Lando Norris weathered the storm to win the opening race of the 2025 Formula 1 season in Australia. In what was a chaotic race in wet and tricky conditions.
In a race riddled with rain, drivers spinning off, and safety cars, even before the race had begun. Norris held on to victory despite reigning champion Max Verstappen bearing down on him in the final lap.
With the best car on track, Norris was in control from start to finish. He handled the numerous safety car restarts well from the front, better than last season. Even with a little wobble near the end, he and his race engineer made the right decision at the correct time, which won them the race.

Norris had a huge scare on lap 45 as the rain came down once again, at Turn 11 the weather caught both McLaren cars out. After both cars mowed the grass, Norris saved the car from disaster. Home favorite Oscar Piastri came back on in front of Verstappen yet skidded back onto the grass at the final corner ruining his race.
Piastri dropped from P2 to P13 and did well in the last 6 laps, once the safety car came in for the last time to fight back and get back into the points finishing ninth.
Verstappen and George Russell took advantage of Piastri’s misfortune, with both the Red Bull and Mercedes drivers moving up to the podium places.
HOW THE REST OF THE TOP 10 LOOKED
Alex Albon drove a great race, finishing fifth for Williams. 18-year-old rookie Andrea Kimi Antonelli made it a fantastic opening round for Mercedes, finishing fourth and keeping that place after successfully appealing a five-second penalty.
Lance Stroll claimed sixth place and bagged some good points for Aston Martin, in the chaos that pursued. Nico Hulkenberg scored some big-time points for Kick Sauber, coming home in seventh place. A disastrous moment of madness for Ferrari saw Charles Leclerc and Lewis Hamilton drop from good points positions to eighth and 10th place.
WHEN IT RAINS IT POURS
The tough weather conditions that caused the F2 feature race to be cancelled earlier on in the day, caught out an array of drivers. Seasoned race winners and rookies alike, Racing Bulls’ Isack Hadjar who was having an impressive weekend, sent his car into the barrier on the formation lap at turn 2, while trying to warm up his tyres which delayed the start of the race.
Once the race finally got underway, we got about half a lap in before the safety car came out, as Alpine’s Aussie Jack Doohan hit the wall. And with the track proving to be very slippery, last year’s Australian Grand Prix race winner Carlos Sainz lost control of his Williams, also sending his car into the wall under safety car conditions at Turn 14. A very lengthy safety car period followed as there were two cars on the track that had to be recovered.
With the track drying up later, more rain was expected towards the end of the race.
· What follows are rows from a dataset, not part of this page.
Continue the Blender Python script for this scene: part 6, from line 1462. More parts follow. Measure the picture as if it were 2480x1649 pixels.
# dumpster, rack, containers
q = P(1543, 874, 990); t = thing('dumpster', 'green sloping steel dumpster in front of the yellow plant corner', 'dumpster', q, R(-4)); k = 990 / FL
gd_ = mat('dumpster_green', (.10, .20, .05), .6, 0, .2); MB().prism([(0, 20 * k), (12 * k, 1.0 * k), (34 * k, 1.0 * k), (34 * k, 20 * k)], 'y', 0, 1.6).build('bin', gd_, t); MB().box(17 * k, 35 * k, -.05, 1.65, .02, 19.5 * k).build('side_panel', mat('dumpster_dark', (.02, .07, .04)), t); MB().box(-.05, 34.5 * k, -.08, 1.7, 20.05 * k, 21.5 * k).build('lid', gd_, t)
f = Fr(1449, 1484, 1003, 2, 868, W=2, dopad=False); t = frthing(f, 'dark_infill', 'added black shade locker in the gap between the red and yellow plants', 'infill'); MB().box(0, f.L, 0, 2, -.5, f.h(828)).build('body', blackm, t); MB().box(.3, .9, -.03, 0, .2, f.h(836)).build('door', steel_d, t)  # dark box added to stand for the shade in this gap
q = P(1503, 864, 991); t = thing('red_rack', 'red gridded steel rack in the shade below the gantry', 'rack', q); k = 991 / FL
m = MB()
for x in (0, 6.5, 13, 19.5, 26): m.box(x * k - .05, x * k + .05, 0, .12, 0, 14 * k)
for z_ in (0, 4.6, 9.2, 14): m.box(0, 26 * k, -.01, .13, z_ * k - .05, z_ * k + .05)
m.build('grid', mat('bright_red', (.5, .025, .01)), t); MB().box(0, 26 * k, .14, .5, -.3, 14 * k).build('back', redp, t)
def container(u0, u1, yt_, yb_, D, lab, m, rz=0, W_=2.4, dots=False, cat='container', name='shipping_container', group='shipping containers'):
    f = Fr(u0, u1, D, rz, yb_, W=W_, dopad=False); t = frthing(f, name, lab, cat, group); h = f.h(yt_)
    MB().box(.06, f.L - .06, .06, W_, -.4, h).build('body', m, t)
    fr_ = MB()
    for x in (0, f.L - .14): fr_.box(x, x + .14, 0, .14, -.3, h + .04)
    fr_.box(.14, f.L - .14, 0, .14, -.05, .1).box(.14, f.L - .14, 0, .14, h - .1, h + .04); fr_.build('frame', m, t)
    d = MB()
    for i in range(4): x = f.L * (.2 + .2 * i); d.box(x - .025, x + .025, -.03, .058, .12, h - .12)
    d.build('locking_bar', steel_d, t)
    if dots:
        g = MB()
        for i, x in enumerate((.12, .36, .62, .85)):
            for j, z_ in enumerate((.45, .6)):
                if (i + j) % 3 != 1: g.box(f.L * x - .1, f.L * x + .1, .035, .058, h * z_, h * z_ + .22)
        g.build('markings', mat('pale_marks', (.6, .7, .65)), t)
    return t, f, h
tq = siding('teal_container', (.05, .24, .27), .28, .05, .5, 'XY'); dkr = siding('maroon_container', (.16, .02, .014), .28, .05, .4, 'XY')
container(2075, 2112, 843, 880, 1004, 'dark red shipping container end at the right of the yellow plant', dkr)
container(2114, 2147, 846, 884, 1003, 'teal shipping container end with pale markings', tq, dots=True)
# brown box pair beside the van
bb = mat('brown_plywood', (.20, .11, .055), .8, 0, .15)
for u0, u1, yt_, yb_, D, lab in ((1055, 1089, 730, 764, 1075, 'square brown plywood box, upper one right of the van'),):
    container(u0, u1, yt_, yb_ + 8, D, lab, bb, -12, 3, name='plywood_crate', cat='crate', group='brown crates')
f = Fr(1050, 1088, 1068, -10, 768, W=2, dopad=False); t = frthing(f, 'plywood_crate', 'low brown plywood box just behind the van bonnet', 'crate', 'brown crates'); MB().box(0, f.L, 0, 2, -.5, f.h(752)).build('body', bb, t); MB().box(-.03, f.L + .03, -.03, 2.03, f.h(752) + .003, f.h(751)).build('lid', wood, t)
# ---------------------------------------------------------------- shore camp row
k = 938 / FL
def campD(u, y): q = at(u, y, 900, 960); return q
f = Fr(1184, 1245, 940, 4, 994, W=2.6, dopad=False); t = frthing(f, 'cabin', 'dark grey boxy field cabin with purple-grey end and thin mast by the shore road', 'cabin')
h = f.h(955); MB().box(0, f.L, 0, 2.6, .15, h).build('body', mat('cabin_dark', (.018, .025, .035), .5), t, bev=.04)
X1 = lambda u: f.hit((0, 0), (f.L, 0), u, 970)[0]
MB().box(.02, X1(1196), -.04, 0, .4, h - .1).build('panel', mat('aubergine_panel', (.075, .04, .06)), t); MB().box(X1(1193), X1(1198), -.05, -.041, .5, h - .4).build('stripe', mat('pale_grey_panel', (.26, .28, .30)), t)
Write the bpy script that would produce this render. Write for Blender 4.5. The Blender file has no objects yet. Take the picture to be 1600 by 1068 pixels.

Drivers and engineers were unsure when it was the right time to move to the slicks. But the majority of minds were made up when Fernando Alonso hit the wall on lap 34 causing another safety car, most drivers put hards on while a couple went for medium tyres.
While everyone was watching both the McLaren cars go off track, as the rain came down. Norris and Piastri weren’t the only ones caught out as at the same time, Leclerc who was running in fifth, spun out keeping the car on track but dropped out of the points places.
That made nearly everyone go back into the pits, to put the intermediate tyres back on. Norris went straight into box after coming off and most of the grid followed, while Verstappen stayed out one lap later and both Ferrari cars stayed out.
That would prove very costly for the Maranello outfit, with the rain coming down and 95% of the grid on intermediates, Ferrari chose to keep both cars out on track on the hard tyre. Leclerc and Hamilton severely struggled around the track but eventually pitted due to another safety car.

With 10 laps to go on Lap 47, Red Bull’s Liam Lawson and Kick Sauber’s Gabriel Bortoleto both crashed into the wall at Turns 2 and 13 respectively.
A chaotic and eventful race packed with incidents, drama, joy, and heartbreak, and we have another 23 races to go yet. It’s good to be back.